* start Records for the exercise *
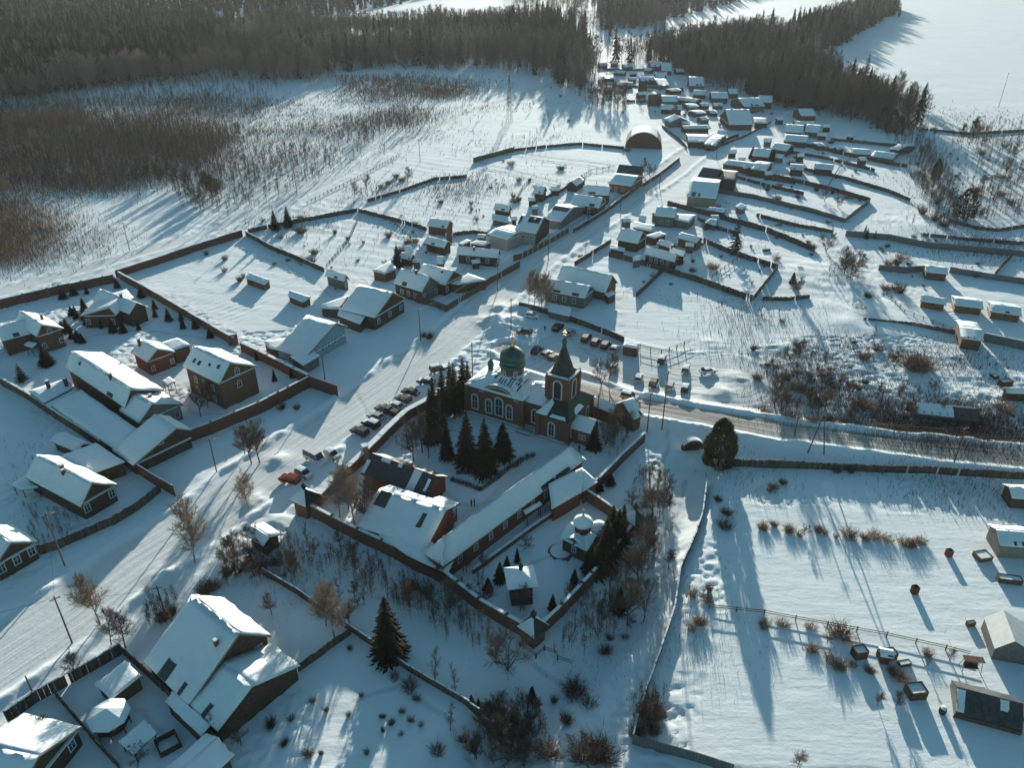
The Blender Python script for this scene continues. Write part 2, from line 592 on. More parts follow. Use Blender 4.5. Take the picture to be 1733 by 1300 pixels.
    tread.outputs[0].default_value = (.5, .52, .5, 1)
    snow = mixc(math_('MULTIPLY', att('foot').outputs['Fac'], .8), snow, tread.outputs[0])
    L.new(mixc(k, snow, road), b.inputs['Base Color'])
    bp = N.new('ShaderNodeBump')
    bp.inputs['Strength'].default_value = .5
    bp.inputs['Distance'].default_value = .25
    am = N.new('ShaderNodeMapping')
    am.inputs['Rotation'].default_value = (0, 0, .4)
    am.inputs['Scale'].default_value = (.22, .9, 1)
    L.new(P, am.inputs['Vector'])
    crust = noise_(am.outputs[0], .55, 5, .55)
    hgt = math_('ADD', math_('ADD', math_('MULTIPLY', math_('MULTIPLY', crust, math_('SUBTRACT', 1.0, att('road').outputs['Fac'])), .75), math_('MULTIPLY', math_('MULTIPLY', noise_(P, .8, 9, .7), noise_(P, .06, 3)), .9)), math_('MULTIPLY', math_('MULTIPLY', st, att('road').outputs['Fac']), 1.3))
    L.new(hgt, bp.inputs['Height'])
    L.new(bp.outputs['Normal'], b.inputs['Normal'])
    me.materials.append(m)


ground()
# ------------------------------------------------------------------ builders
def zipn(a, b, t):
    return a + (b - a) * t


def wframe(mb_pane, mb_frame, c, ux, nz, w, h, arch=False, fw=.13, bars=True):
    """window centred at c on a wall: ux along the wall, nz outward"""
    ux, nz, up = Vector(ux), Vector(nz), Vector((0, 0, 1))
    c = Vector(c)
    if arch:
        loop = [(-w / 2, -h / 2), (w / 2, -h / 2), (w / 2, h / 2 - w / 2)] + [(w / 2 * math.cos(t), h / 2 - w / 2 + w / 2 * math.sin(t)) for t in (math.pi * k / 6 for k in range(1, 6))] + [(-w / 2, h / 2 - w / 2)]
    else:
        loop = [(-w / 2, -h / 2), (w / 2, -h / 2), (w / 2, h / 2), (-w / 2, h / 2)]
    mb_pane.prism([c + ux * a + up * b + nz * .02 for a, b in loop], nz * .04)
    n = len(loop)
    sc = lambda a, b: (a * (1 + 2 * fw / w), b * (1 + 2 * fw / h))
    for i in range(n):
        (a0, b0), (a1, b1) = loop[i], loop[(i + 1) % n]
        o0, o1 = sc(a0, b0), sc(a1, b1)
        mb_frame.prism([c + ux * p + up * q + nz * .03 for p, q in ((a0, b0), (a1, b1), o1, o0)], nz * .1)
    if not bars:
        return
    mb_frame.prism([c + ux * p + up * q + nz * .05 for p, q in ((-.035, -h / 2), (.035, -h / 2), (.035, h / 2), (-.035, h / 2))], nz * .04)
    mb_frame.prism([c + ux * p + up * q + nz * .053 for p, q in ((-w / 2, .1), (w / 2, .1), (w / 2, .17), (-w / 2, .17))], nz * .04)


def add_window(parent, c, ux, nz, w=.95, h=1.35, arch=False, trim='white', fw=.13):
    p, f = MB(), MB()
    wframe(p, f, c, ux, nz, w, h, arch, fw)
    o = p.build('window', M['glass'], parent)
    f.build('frame', M[trim], o)


def add_door(parent, c, ux, nz, w=1.0, h=2.0, m='board'):
    p = MB()
    ux, nz, up = Vector(ux), Vector(nz), Vector((0, 0, 1))
    c = Vector(c)
    p.prism([c + ux * a + up * b + nz * .02 for a, b in ((-w / 2, 0), (w / 2, 0), (w / 2, h), (-w / 2, h))], nz * .06)
    o = p.build('door', M[m], parent)
    f = MB()
    f.tube(c + ux * (w * .35) + up * 1 + nz * .06, c + ux * (w * .35) + up * 1 + nz * .16, .03, .03, 5)
    f.build('handle', M['iron'], o)


def chimney(parent, x, y, z0, z1, m='redbrick', s=.5):
    b = MB()
    b.box((x, y, (z0 + z1) / 2), (s, s * 1.15, z1 - z0))
    b.box((x, y, z1 + .06), (s + .16, s * 1.15 + .16, .12))
    b.box((x, y, z1 + .2), (s + .1, s * 1.15 + .1, .16), mi=1)
    b.build('chimney', [M[m], M['snow']], parent)


def gable(name, label, R1, R2, E, hr, he, E2=None, he2=None, wall='wood', cat='house', win='', chim=(), oh=.45, snow=.28, bare=None, hip=(0, 0), wz=1.75, ww=.95, wh=1.35, arch=False,
          door='', group=None, gwall=None, roofm='snow', trim='white', post=False):
    a, b = W(*R1, hr), W(*R2, hr)
    e = W(*E, he)
    z0 = (float(T(a.x, a.y)) + float(T(b.x, b.y)) + float(T(e.x, e.y))) / 3
    ends = {'a': -1, 'b': 1}
    u = Vector((b.x - a.x, b.y - a.y, 0))
    L = u.length
    u.normalize()
    n = Vector((-u.y, u.x, 0))
    if (e - a).dot(n) < 0:
        u, n = -u, -n
        ends = {'a': 1, 'b': -1}
    w1 = (e - a).dot(n)
    w2, h2 = w1, he
    if E2:
        e2 = W(*E2, he2 if he2 else he)
        w2 = abs((e2 - a).dot(n))
        h2 = he2 if he2 else he
    mid = (a + b) / 2
    root = empty(name, (mid.x, mid.y, z0), math.atan2(u.y, u.x), label, cat, group)
    x0, x1 = -L / 2, L / 2
    ha = {ends['a']: hip[0], ends['b']: hip[1]}
    xe0, xe1 = x0 - ha[-1], x1 + ha[1]
    zt = .12
    rz, z1, z2 = hr - snow, he - snow, h2 - snow
    # boards under the snow, then the snow itself
    sides = [((x0, 0, rz), (x1, 0, rz), (xe1, w1, z1), (xe0, w1, z1)), ((x1, 0, rz), (x0, 0, rz), (xe0, -w2, z2), (xe1, -w2, z2))]
    if ha[-1] > 0:
        sides.append(((x0, 0, rz), (x0, 0.001, rz), (xe0, w1, z1), (xe0, -w2, z2)))
    if ha[1] > 0:
        sides.append(((x1, 0, rz), (x1, -0.001, rz), (xe1, -w2, z2), (xe1, w1, z1)))
    rb, rs = MB(), MB()
    for k, q in enumerate(sides):
        q2 = [(p[0], p[1], p[2] - zt) for p in q]
        rb.prism(q2, (0, 0, zt - .005))
        nu = max(2, min(16, int(L / 1.3)))
        if roofm == 'snow':
            rs.slab(q, snow, nu, 7, .05, edge=.13)
        else:
            rs.slab(q, .08, 3, 3, .01)
    roof = rb.build('roof', M['rboard'], root)
    rs.build('roof_snow' if roofm == 'snow' else 'roof_sheet', M[roofm], roof, smooth_=(roofm == 'snow'))
    if bare:                                             # places where the snow slid off: (x from, x to, s from, s to) along the near slope
        for bx0, bx1, s0, s1, mm in bare:
            fl = ends['b'] > 0
            X0, X1 = zipn(x0, x1, bx0 if fl else 1 - bx1), zipn(x0, x1, bx1 if fl else 1 - bx0)
            P = lambda X, s: (X, w1 * s, rz + (z1 - rz) * s + (snow if roofm == 'snow' else .08) + .05)
            m_ = MB()
            m_.slab([P(X0, s0), P(X1, s0), P(X1, s1), P(X0, s1)], .2 if mm == 'snow' else .05, 4, 3, .02, edge=.1)
            m_.build('snow_patch' if mm == 'snow' else 'bare_sheet', M[mm], roof)
    # walls
    wx0, wx1 = xe0 + oh, xe1 - oh
    wy1, wy2 = w1 - oh, -(w2 - oh)
    zat1 = z1 + (rz - z1) * oh / max(w1, .1) - zt - .03
    zat2 = z2 + (rz - z2) * oh / max(w2, .1) - zt - .03
    wl = MB()
    if post:
        for px_ in (wx0, wx1):
            for py_, zz in ((wy1, zat1), (wy2, zat2)):
                wl.tube((px_, py_, -.4), (px_, py_, zz), .09, .09, 6)
        wl.build('post', M[wall], root)
    else:
        wl.add([(wx0, wy1, -.6), (wx1, wy1, -.6), (wx1, wy1, zat1), (wx0, wy1, zat1)], [(0, 1, 2, 3)])
        wl.add([(wx0, wy2, -.6), (wx1, wy2, -.6), (wx1, wy2, zat2), (wx0, wy2, zat2)], [(3, 2, 1, 0)])
        gm = MB()
        for X, h_ in ((wx0, ha[-1]), (wx1, ha[1])):
            if h_ > 0:
                zz = min(zat1, zat2)
                wl.add([(X, wy2, -.6), (X, wy1, -.6), (X, wy1, zz), (X, wy2, zz)], [(0, 1, 2, 3)])
            else:
                gm = MB()
                (gm if gwall else wl).add([(X, wy2, -.6), (X, wy1, -.6), (X, wy1, zat1), (X, 0, rz - zt - .03), (X, wy2, zat2)], [(0, 1, 2, 3, 4)])
                if gwall:
                    gm.build('gable_wall', M[gwall], root, fix=False)
        if gwall:
            for f_ in wl.f:
                w1_ = MB()
                w1_.add([wl.v[i] for i in f_], [tuple(range(len(f_)))])
                w1_.build('wall', M[wall], root, fix=False)
        else:
            wl.build('wall', M[wall], root, fix=False)
    if win:                                              # barge boards along the verges, a snow ledge across each gable foot
        for X, h_ in ((xe0, ha[-1]), (xe1, ha[1])):
            if h_ == 0:
                bb = MB()
                for yy, zz in ((w1, z1), (-w2, z2)):
                    q = [(X, yy, zz - .28), (X, 0, rz - .28), (X, 0, rz - .01), (X, yy, zz - .01)]
                    bb.prism(q, (.07 if X > 0 else -.07, 0, 0))
                bb.build('barge_board', M['tan' if wall in ('wood', 'board') else 'grey'], roof)
        for X, h_, sg in ((wx0, ha[-1], -1), (wx1, ha[1], 1)):
            if h_ == 0 and not gwall:
                zl = min(zat1, zat2) - .1
                lg = MB()
                lg.box((X + sg * .22, (wy1 + wy2) / 2, zl), (.44, wy1 - wy2, .14))
                lg.build('snow_ledge', M['snow'], root)
    if roofm == 'snow' and not bare and rnd.random() < .4:
        for k in range(rnd.randint(1, 2)):
            X0 = zipn(x0, x1, rnd.uniform(.05, .7))
            X1 = X0 + L * rnd.uniform(.06, .22)
            s0, s1 = rnd.uniform(.72, .86), 1.005
            P = lambda X, s: (X, w1 * s, rz + (z1 - rz) * s + snow + .02)
            m_ = MB()
            m_.slab([P(X0, s0), P(X1, s0), P(X1, s1), P(X0, s1)], .05, 3, 3, .02, edge=.12)
            m_.build('bare_sheet', M['droof'], roof)
    for spec in win.split():
        side, cnt = spec[0], int(spec[1])
        zz = float(spec[3:]) if len(spec) > 3 else wz
        for k in range(cnt):
            t = (k + 1) / (cnt + 1) if cnt > 1 else .5
            if side in 'ab':
                X = wx1 if ends[side] > 0 else wx0
                c = (X, zipn(wy2, wy1, .12 + .76 * (t if cnt < 2 else k / (cnt - 1)) if cnt > 1 else .5), zz)
                add_window(root, c, (0, ends[side], 0), (ends[side], 0, 0), ww, wh, arch, trim)
            else:
                add_window(root, (zipn(wx0, wx1, t), wy1, zz), (-1, 0, 0), (0, 1, 0), ww, wh, arch, trim)
    if door:
        side = door[0]
        if side in 'ab':
            X = wx1 if ends[side] > 0 else wx0
            add_door(root, (X, zipn(wy2, wy1, .75), .05), (0, ends[side], 0), (ends[side], 0, 0))
        else:
            add_door(root, (zipn(wx0, wx1, .8), wy1, .05), (-1, 0, 0), (0, 1, 0))
    for t, s_, hh in chim:
        X = zipn(x0, x1, t if ends['b'] > 0 else 1 - t)
        Y = w1 * s_ if s_ >= 0 else w2 * s_
        zs = rz + (z1 - rz) * abs(s_)
        chimney(roof, X, Y, zs - .3, zs + hh)
    root['_d'] = 0
    del root['_d']
    return root, dict(w1=w1, w2=w2, x0=wx0, x1=wx1, wy1=wy1, wy2=wy2, L=L, ends=ends)


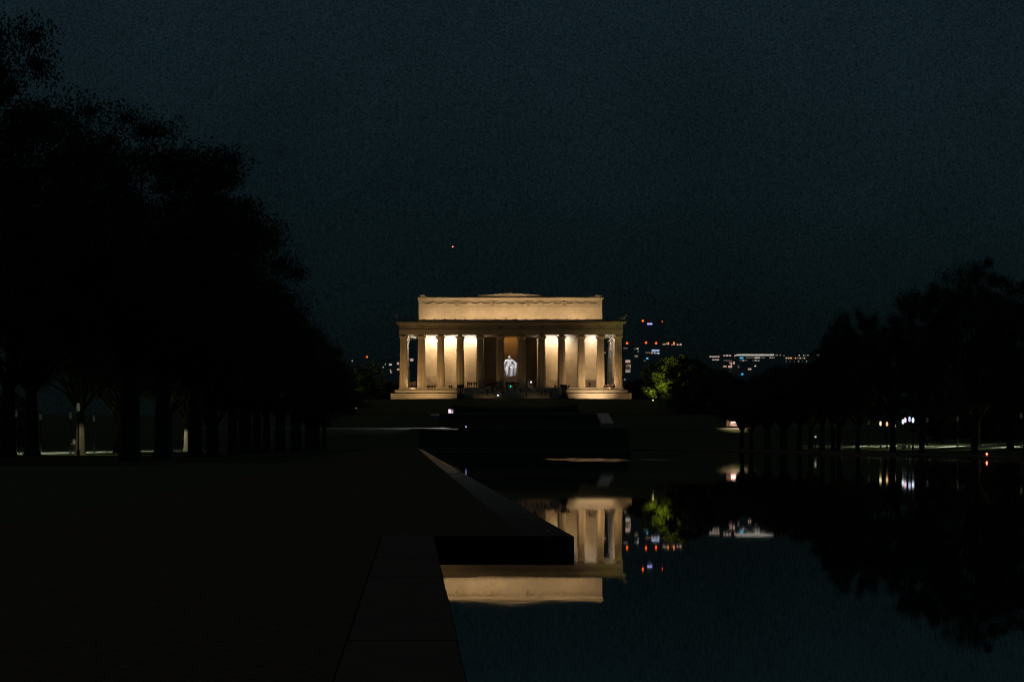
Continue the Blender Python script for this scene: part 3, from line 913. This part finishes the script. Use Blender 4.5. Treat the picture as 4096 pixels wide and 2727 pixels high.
* end Records for the exercise *
» To be done:
Begin at the first line of the records and please reproduce every line exactly through the one containing "return a + (b - a) * t", leaving all pictures out.

» Finished task:
The Blender Python script for this scene continues. Write part 2, from line 592 on. More parts follow. Use Blender 4.5. Take the picture to be 1733 by 1300 pixels.
    tread.outputs[0].default_value = (.5, .52, .5, 1)
    snow = mixc(math_('MULTIPLY', att('foot').outputs['Fac'], .8), snow, tread.outputs[0])
    L.new(mixc(k, snow, road), b.inputs['Base Color'])
    bp = N.new('ShaderNodeBump')
    bp.inputs['Strength'].default_value = .5
    bp.inputs['Distance'].default_value = .25
    am = N.new('ShaderNodeMapping')
    am.inputs['Rotation'].default_value = (0, 0, .4)
    am.inputs['Scale'].default_value = (.22, .9, 1)
    L.new(P, am.inputs['Vector'])
    crust = noise_(am.outputs[0], .55, 5, .55)
    hgt = math_('ADD', math_('ADD', math_('MULTIPLY', math_('MULTIPLY', crust, math_('SUBTRACT', 1.0, att('road').outputs['Fac'])), .75), math_('MULTIPLY', math_('MULTIPLY', noise_(P, .8, 9, .7), noise_(P, .06, 3)), .9)), math_('MULTIPLY', math_('MULTIPLY', st, att('road').outputs['Fac']), 1.3))
    L.new(hgt, bp.inputs['Height'])
    L.new(bp.outputs['Normal'], b.inputs['Normal'])
    me.materials.append(m)


ground()
# ------------------------------------------------------------------ builders
def zipn(a, b, t):
    return a + (b - a) * t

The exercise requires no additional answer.